The good news is that the city is going to continue to run a free bus on a loop through Downtown. The route isn’t set yet, but it will be something like HMC->2nd and Yesler-> Blanchard-> 5th->Stewart and then back to HMC. The good news is folks won’t have to huff anf puff to get up James or Yesler to get to HMC. They’ll just need to ride the bus in a giant circle to get four blocks.

Yes, it won’t effect me or many of the people that read this blog, but it will have a negative impact on thousands of Seattle’s most vulnerable.

PS The anti-poor sentiment and lack of sympathy that many commentators on this blog harbor is astonishing.
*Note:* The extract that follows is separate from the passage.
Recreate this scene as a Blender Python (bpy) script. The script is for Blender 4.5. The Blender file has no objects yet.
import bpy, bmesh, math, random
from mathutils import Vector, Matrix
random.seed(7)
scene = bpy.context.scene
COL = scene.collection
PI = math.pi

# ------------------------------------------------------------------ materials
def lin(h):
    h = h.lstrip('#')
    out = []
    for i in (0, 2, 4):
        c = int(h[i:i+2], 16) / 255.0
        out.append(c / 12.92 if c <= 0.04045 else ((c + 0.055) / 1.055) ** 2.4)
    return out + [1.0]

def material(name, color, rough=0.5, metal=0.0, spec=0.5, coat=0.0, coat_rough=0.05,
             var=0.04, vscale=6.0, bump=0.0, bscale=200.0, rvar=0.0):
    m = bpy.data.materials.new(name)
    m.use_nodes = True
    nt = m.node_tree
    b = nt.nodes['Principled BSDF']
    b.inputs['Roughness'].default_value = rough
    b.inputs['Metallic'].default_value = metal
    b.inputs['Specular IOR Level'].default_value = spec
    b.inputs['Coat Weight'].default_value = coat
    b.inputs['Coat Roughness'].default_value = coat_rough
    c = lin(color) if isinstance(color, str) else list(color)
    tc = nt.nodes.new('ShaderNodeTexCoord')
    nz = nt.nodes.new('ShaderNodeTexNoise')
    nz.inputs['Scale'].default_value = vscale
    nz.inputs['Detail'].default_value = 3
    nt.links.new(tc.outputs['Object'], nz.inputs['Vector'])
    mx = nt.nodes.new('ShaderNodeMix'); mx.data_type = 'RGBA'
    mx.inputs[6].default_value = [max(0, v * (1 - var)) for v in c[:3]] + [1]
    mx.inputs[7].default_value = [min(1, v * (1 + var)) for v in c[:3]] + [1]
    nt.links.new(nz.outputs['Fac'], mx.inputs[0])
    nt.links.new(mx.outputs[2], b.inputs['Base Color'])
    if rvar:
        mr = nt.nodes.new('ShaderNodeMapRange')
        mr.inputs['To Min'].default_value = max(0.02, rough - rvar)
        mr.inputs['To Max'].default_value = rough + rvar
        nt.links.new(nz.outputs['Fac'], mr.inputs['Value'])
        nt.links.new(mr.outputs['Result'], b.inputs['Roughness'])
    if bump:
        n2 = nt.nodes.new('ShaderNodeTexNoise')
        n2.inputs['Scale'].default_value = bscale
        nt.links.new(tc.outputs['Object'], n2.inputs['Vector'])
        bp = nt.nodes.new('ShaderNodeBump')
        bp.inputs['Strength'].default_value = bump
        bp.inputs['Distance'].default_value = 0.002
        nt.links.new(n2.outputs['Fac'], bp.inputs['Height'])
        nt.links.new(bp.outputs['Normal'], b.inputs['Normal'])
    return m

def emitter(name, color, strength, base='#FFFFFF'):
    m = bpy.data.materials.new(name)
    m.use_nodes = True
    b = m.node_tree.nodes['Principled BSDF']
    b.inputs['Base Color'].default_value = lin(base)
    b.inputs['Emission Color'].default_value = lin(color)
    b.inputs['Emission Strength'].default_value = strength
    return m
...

I would think that Seattle and Cap Hill for that matter would think a little more seriously about equality. Also, I have nothing to do with the TRU. I admire that the are trying to save the RFA, but it’s gone. They should’ve had this meeting a few months ago.

RainWorshipper
11 years ago

This issue has been studied extensively before the decision was made and Metro is making allowances to help the low-income and poor get around the downtown area. Many of the most vulnerable also get reduced fares or bus tickets (of course some of these get sold by those same people, but….) This will make the bus system easier and it will make it more likely that more riders will actually pay the fare. As a person who is very low income but who does not get help from governmental programs that pay my bus fare this does affect me in negative ways, but I think the benefits outweigh the negatives.

Bruce
Bruce
11 years ago

If they were riding the bus four blocks, good riddance. Transit should complement walking not replace it.

johnny88
johnny88
11 years ago

I’ll feel sorry for the bus drivers. They are going to get a LOT of grief from the bums.

case closed
11 years ago

Sad but true – these people should have been lobbying the likes of Councilmember Lambert and her suburban counterparts a year ago, not Executive Constantine three weeks before the changes take effect.

The county ultimately saves very little by eliminating the Free Ride Area, but it was both a political and financial decision, and not one likely to be reversed at this stage. Best thing that could happen now is mitigating the effects by providing some free service to those who need it to various services in and near the CBD.